En mi pueblo, en Asturias, en la gente de más de cincuenta años siguen predominando las viejas ideas utilitarias: los animales o reportan un beneficio (vacas, ovejas, cerdos, etc.) o son prescindibles. ¡Cuántos cachorros de gatos y perros no han terminado en las aguas del río! Una forma de controlar su número, alegan ellos. Yo he recogido eso en mi cuento titulado «Los gatos de Río Negro». Y cuando la gente se va de vacaciones, pues nada, los gatos que se las arreglen. Ya ellos verán en dónde comen. ¡Lo que sobran son lagartijas! O que busquen ratones, dicen.
La huerta de la casa de mis padres es el comedor popular del pueblo, para los gatos indigentes, los realengos, abandonados y los que, sin estar abandonados no tiene dueños que miren por ellos. Porque nacer en los predios de una casa no garantiza que los dueños de la misma sean sus alimentadores ni cuidadores.
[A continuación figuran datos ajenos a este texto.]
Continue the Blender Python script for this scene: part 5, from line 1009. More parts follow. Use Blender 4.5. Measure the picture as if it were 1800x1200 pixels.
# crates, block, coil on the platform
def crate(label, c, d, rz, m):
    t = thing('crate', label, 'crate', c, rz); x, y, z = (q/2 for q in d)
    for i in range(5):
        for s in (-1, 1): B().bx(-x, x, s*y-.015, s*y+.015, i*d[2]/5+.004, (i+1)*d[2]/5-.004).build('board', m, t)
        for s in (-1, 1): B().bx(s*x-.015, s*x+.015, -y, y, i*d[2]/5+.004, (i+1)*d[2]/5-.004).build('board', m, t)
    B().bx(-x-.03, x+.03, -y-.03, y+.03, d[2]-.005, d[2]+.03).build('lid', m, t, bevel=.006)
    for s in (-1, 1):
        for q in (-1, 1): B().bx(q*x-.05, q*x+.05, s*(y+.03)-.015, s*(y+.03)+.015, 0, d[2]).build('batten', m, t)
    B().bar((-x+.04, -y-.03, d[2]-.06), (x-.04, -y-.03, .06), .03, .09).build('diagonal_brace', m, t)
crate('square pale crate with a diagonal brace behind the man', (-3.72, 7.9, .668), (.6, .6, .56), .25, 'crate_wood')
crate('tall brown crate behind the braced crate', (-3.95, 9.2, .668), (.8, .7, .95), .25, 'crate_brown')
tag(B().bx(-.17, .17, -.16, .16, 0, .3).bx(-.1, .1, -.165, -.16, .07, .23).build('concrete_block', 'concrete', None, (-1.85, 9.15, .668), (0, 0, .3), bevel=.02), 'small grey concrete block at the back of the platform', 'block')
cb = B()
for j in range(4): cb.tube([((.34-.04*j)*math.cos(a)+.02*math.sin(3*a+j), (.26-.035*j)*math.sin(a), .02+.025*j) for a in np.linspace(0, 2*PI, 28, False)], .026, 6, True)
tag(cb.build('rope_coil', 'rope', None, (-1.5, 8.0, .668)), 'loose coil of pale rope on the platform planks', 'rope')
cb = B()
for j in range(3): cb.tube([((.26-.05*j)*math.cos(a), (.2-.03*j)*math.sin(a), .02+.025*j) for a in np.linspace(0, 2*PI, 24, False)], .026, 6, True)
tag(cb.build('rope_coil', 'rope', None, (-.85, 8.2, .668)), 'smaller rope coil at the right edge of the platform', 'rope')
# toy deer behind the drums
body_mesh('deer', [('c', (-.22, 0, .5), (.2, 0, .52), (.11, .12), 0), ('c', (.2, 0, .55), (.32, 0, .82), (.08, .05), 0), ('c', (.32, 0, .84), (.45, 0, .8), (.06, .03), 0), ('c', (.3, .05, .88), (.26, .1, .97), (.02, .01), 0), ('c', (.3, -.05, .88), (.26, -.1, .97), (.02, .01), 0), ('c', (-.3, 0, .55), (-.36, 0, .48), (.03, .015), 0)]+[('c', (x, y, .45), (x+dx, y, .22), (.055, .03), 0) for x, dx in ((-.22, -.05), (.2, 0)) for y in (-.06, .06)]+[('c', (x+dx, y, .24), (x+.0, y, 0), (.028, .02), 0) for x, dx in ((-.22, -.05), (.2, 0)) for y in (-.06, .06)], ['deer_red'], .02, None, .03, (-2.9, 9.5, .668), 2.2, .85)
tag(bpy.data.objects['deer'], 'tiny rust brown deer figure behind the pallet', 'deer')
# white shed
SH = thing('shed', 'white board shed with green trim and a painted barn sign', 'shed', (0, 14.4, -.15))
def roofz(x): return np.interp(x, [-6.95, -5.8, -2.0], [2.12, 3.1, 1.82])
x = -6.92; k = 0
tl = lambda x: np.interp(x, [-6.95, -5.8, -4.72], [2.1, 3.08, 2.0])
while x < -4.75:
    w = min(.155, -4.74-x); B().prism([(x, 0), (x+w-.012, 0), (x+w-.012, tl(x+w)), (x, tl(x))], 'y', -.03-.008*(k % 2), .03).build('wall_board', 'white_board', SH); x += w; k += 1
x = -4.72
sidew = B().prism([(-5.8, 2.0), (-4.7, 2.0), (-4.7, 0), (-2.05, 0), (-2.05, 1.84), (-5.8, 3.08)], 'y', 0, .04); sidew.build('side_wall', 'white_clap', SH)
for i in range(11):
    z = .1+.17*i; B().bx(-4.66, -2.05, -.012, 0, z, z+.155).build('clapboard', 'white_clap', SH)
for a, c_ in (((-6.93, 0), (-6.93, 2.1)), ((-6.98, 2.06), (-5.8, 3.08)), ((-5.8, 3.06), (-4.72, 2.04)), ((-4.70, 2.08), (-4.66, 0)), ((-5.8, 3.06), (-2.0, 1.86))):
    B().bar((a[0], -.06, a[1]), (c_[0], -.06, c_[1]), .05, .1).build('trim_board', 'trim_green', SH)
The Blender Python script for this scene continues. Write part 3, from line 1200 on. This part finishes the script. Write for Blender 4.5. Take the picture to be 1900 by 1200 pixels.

Fuera del gato pinto, que mi madre considera que ya es de la casa, en esta ocasión que estoy pasando unos días cuento otros cuatro más, inquilinos ya habituales. Y al anochecer he contado hasta quince comensales felinos de todos los colores y edades. Porque entre mi madre y mi tío Rufo los mantienen. Cuando ellos vienen del mercado, son más las bolsas y latas de comida para gatos que para nosotros.